В общем, мы все это съели и стали танцевать под национальную музыку. Вот и вся история первого знакомства. Мы теперь кунаки навсегда.
А в Мокок я приезжала в командировку по «горячим» следам, когда часть села сгорела. И видела там, как маленькие дети, бабули и дедули наравне со здоровыми мужчинами разгребали завалы. Многие тогда остались без жилья. Жили у сельчан и, как могли, отстраивали жилье, верили в новую жизнь. Уверяли, что со временем улягутся их тревоги, рассеется запах гари, хозяйственные заботы заставят забыть о произошедшем.
Больше всех тревожились аксакалы. Были сильно обеспокоены тем, что молодежь и без того торопится уехать в город, а из сгоревшего села и вовсе все разом повалят на равнину. Не сбежали. Жаловались тогда старики на молодых, не знающих ни запаха земли, ни какой ценой добывался хлеб. Недовольны были тем, как торопятся они променять родной дом на душные городские «коробки». И дело здесь, говорят они, не в поиске удобств, а в неправильном воспитании.

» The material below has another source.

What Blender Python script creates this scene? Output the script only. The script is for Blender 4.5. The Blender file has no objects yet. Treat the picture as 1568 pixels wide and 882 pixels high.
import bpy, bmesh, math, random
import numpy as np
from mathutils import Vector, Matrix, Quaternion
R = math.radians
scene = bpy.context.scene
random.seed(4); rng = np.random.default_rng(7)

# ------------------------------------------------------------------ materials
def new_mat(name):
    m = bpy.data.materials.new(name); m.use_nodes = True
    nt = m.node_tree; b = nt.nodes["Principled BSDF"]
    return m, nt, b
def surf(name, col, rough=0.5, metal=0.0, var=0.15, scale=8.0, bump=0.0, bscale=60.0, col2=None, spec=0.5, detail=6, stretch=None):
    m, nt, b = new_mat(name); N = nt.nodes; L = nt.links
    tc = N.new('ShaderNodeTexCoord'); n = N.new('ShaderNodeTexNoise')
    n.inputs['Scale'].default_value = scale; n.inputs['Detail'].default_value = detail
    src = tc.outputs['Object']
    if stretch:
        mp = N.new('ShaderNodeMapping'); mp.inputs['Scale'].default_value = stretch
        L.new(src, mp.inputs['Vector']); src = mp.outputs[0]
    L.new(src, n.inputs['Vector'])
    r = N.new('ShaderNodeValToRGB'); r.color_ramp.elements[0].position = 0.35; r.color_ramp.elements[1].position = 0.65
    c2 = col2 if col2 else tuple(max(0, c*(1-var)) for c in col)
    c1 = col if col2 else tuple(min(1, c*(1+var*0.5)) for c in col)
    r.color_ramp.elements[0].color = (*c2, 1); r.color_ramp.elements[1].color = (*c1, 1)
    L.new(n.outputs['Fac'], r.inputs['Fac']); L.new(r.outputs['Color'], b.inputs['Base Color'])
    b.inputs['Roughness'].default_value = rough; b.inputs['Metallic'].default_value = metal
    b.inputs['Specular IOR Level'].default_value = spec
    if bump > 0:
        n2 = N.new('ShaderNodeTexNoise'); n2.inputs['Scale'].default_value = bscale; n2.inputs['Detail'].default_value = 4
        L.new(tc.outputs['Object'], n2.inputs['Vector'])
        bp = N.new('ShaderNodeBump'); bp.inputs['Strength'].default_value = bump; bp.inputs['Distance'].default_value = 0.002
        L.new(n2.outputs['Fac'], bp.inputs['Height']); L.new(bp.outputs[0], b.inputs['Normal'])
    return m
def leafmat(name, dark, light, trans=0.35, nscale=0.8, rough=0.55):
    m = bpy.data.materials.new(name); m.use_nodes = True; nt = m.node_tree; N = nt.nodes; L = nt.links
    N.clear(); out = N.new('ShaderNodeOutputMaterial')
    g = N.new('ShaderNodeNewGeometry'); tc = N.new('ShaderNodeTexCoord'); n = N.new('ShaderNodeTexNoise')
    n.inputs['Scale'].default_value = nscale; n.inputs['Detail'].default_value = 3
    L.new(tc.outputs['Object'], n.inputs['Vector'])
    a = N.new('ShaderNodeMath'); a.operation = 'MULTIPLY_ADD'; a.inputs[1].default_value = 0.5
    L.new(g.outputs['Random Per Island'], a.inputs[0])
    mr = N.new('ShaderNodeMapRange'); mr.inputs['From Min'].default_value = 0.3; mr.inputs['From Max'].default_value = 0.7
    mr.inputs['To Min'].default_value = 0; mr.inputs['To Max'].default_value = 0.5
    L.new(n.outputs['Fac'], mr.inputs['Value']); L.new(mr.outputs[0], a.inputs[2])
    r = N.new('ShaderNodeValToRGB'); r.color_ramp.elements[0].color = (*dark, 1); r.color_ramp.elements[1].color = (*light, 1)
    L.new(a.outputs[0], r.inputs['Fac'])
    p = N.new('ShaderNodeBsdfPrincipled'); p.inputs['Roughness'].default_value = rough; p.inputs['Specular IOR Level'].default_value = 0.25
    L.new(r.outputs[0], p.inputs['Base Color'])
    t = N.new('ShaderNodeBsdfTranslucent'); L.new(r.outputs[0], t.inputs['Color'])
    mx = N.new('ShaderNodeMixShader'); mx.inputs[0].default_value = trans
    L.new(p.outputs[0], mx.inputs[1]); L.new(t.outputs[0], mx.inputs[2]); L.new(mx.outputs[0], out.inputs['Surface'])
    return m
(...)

… Даже после пожара и всех тревог Мокок прекрасен. Хорошо им любоваться из окна дома Магомедовых, откуда открывается настолько завораживающий вид, что не сразу веришь своим глазам. Дом их расположен высоко-высоко. Оттуда видно, как внизу белой нитью тянется река, местами широкая, а местами совсем узенькая. А когда Мокок ложится спать, реку становится слышно.